Tea History & Culture

How Taking Tea Sans Sugar Meant Opposing Slavery

January 26, 2017

Today, sprinkling a spoonful of sugar into your tea doesn’t say much about your views on human trafficking. But in the late 18th century in England, it did.

In 1791, about 400,000 Brits boycotted slave-made sugar from the West Indies as a protest against slavery and Great Britain’s failure to pass a bill abolishing the slave trade. Drinking tea was a hugely important social custom in England, and with the sugar boycott, it became a political one. As NPR put it, the sweet condiment “came to epitomize the evils of slavery.”

Great Britain benefitted economically from slavery, with slaves on plantations in the West Indies pumping out valuable trading goods like sugar, which also drove consumerism in England. The Empire also profited from the slave trade, trafficking more than 3 million Africans across the Atlantic Ocean between 1700 and 1810.

To abolitionists, this was morally abhorrent and had to end.  The sugar boycott provided the average British citizen with one way to not only advocate for the end of slavery, but to put a dent in the economic influence that slavery had on their Empire.

Printer William Fox started the boycott by publishing a pamphlet titled An Address to the People of Great Britain on the Utility of Refraining from the Use of West India Sugar and Rum.

That long titled boiled down to one main takeaway: every time you add sugar to your tea, you’re supporting slave labor. For those against slavery, opting out of sugar was a simple way to communicate a political and moral position on the hotly debated issue. Fox’s pamphlet surpassed Thomas Paine’s American Revolution-inspiring Common Sense as the most distributed pamphlet of the century.

According to the BBC, the boycott certainly made an impact: sugar sales plummeted by a third to a half, and hundreds of thousands signed petitions calling on the British Empire to outlaw the slave trade. As BBC put it, the boycott “is one of the earliest examples of consumers using their purchasing power to reject the trade in goods which have not been ethically produced.”

To meet tea-drinkers’ sugar fix, grocers started stocking sugar from the East Indies, where sugar production didn’t rely on slave labor.

At home, people made sure to let their tea party guests know where their sugar came from. Sugar bowls like the one below added the label “not made by slave labor” to assuage guests’ concerns about a host’s ethical or political stance.

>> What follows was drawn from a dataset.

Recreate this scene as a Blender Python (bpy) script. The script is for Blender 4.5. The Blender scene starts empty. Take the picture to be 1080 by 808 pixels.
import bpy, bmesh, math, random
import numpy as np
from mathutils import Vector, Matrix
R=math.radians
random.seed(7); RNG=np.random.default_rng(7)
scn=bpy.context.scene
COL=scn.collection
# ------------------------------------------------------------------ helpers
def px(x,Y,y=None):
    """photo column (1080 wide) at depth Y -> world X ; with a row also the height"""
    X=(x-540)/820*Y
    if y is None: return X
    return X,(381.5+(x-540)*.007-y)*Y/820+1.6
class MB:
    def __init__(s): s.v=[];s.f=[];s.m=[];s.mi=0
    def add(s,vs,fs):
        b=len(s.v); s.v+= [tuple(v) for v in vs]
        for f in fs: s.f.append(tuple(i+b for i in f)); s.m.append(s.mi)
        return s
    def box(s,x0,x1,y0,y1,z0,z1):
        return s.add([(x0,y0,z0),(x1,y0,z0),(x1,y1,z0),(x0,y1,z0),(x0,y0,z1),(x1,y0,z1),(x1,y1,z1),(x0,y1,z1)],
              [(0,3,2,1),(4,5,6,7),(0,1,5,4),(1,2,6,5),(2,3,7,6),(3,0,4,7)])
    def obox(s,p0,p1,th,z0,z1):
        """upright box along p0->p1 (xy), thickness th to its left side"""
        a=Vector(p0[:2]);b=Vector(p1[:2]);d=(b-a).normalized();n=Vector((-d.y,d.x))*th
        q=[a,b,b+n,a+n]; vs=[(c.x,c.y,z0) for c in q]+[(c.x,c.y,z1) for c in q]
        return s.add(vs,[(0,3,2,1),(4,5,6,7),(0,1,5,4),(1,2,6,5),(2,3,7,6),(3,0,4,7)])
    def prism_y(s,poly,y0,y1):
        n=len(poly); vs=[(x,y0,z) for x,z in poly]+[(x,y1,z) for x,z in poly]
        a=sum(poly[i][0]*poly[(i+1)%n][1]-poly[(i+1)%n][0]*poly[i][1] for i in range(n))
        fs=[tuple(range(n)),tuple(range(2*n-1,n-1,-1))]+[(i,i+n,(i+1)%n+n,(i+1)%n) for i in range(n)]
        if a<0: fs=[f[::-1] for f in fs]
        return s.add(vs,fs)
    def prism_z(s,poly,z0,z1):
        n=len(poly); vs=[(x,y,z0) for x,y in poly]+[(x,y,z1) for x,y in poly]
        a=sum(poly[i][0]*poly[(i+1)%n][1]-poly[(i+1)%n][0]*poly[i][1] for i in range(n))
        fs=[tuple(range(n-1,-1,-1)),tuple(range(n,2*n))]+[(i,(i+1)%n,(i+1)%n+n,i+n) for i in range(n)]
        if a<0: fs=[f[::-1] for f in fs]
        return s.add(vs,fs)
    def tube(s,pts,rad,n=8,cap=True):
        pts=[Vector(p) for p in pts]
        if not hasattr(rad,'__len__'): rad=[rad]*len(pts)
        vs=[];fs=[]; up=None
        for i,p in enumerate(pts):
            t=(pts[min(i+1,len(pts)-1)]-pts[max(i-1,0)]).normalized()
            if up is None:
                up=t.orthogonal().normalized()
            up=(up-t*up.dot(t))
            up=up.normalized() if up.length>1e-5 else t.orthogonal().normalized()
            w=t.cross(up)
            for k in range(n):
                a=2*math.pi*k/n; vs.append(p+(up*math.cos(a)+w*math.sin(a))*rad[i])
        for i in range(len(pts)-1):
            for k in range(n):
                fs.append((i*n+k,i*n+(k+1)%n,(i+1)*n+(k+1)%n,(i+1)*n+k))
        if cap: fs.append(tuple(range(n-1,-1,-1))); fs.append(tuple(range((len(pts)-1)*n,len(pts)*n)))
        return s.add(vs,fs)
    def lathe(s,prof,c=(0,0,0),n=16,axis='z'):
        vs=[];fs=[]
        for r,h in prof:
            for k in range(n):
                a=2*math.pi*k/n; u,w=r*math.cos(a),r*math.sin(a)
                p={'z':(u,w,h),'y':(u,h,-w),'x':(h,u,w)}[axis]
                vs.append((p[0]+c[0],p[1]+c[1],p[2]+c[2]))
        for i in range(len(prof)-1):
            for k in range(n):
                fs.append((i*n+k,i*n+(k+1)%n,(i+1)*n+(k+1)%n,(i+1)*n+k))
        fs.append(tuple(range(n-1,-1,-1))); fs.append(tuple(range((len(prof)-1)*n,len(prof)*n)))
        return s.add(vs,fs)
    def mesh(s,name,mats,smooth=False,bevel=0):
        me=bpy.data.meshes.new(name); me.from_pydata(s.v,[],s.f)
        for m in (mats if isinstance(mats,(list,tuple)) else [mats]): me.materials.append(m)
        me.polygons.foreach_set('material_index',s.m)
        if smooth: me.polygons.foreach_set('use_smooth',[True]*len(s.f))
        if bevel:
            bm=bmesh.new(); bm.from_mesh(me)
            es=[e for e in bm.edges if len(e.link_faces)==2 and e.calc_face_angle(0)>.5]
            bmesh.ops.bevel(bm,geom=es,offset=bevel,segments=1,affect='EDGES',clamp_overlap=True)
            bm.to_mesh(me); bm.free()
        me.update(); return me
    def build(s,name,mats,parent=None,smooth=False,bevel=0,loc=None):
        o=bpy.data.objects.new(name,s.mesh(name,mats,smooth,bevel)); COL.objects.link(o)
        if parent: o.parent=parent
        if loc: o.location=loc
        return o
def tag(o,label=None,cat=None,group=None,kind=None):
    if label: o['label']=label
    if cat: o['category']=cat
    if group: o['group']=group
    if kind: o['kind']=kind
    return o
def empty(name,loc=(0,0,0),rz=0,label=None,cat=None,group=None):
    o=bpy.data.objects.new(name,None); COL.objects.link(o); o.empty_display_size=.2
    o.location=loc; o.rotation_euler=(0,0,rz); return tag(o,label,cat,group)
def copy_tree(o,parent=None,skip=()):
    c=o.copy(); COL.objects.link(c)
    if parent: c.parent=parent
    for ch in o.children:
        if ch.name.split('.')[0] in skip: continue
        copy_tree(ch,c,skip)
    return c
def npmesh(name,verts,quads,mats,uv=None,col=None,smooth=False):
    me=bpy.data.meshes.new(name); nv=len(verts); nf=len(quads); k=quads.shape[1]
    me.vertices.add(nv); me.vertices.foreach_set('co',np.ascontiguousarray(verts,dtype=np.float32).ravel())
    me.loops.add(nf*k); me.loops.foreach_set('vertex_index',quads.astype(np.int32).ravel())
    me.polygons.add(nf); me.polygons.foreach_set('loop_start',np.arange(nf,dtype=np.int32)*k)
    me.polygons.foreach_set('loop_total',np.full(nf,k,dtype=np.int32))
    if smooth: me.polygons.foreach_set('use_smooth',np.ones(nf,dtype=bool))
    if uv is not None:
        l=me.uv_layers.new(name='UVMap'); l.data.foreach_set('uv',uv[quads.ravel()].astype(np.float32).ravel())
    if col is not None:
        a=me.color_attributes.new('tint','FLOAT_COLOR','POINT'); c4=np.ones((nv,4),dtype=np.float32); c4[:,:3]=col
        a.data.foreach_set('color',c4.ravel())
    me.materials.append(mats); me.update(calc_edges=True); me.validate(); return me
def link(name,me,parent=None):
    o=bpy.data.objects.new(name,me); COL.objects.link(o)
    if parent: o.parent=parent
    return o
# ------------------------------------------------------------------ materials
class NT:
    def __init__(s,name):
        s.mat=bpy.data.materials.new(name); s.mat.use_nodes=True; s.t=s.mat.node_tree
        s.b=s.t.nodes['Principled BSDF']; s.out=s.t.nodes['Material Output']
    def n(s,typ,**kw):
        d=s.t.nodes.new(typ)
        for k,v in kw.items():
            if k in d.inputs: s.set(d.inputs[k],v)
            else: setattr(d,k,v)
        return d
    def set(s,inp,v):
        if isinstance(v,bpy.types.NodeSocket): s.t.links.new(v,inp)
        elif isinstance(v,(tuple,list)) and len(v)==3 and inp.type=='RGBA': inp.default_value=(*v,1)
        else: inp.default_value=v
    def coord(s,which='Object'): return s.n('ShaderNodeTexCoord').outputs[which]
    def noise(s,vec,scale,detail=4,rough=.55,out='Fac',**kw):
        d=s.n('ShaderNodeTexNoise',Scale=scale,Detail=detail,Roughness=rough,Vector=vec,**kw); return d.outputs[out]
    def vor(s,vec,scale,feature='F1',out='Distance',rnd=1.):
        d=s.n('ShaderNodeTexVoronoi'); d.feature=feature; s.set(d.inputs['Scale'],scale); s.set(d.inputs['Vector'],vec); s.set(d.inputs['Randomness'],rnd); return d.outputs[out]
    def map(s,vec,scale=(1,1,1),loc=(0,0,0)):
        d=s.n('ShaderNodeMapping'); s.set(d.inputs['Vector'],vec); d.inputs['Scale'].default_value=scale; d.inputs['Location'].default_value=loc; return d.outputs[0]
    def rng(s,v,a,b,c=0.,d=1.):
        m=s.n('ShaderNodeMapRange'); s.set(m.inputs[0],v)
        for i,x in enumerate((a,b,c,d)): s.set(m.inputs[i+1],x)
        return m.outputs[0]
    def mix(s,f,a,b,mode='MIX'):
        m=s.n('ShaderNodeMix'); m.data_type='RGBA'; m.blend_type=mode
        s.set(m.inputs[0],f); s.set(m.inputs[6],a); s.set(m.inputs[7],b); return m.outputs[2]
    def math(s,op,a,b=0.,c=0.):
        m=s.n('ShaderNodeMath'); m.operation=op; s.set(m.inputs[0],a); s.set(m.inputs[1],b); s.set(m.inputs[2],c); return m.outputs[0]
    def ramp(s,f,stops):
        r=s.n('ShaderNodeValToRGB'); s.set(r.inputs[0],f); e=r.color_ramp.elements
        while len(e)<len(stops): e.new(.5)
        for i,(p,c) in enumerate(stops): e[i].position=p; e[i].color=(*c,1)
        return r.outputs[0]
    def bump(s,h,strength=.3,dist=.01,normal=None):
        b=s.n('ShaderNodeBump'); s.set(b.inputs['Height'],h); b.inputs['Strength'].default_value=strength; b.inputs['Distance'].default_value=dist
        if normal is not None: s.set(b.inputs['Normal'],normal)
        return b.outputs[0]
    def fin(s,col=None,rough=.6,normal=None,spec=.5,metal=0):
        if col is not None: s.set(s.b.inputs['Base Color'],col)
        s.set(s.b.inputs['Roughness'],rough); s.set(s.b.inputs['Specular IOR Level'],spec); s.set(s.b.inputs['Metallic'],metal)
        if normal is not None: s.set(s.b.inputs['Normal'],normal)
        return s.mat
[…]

Today, Fair Trade, non-GMO Project, or Organic labels aim to both help consumers make informed choices and communicate those choices to others.

Some British citizens responded to the sugar boycott by switching to green tea, a beverage that didn’t call for sugar the same way black tea might to some palettes.

The sugar boycott lost its mojo as time went on—particularly as Brits saw the violence endured by French citizens for resisted the monarchy—but Great Britain did eventually abolish the trade of slaves in the British Empire in 1807. To incentivize Brits to follow the new law, the government threatened to fine ship owners a steep £100 for every slave found on British ships. Although the slave trade was now illegal, slavery itself remained legal 1833, when the British Empire abolished the practice in all its territories.

Be aware of what you put in your tea cup.  As history has proven, it may have a large impact.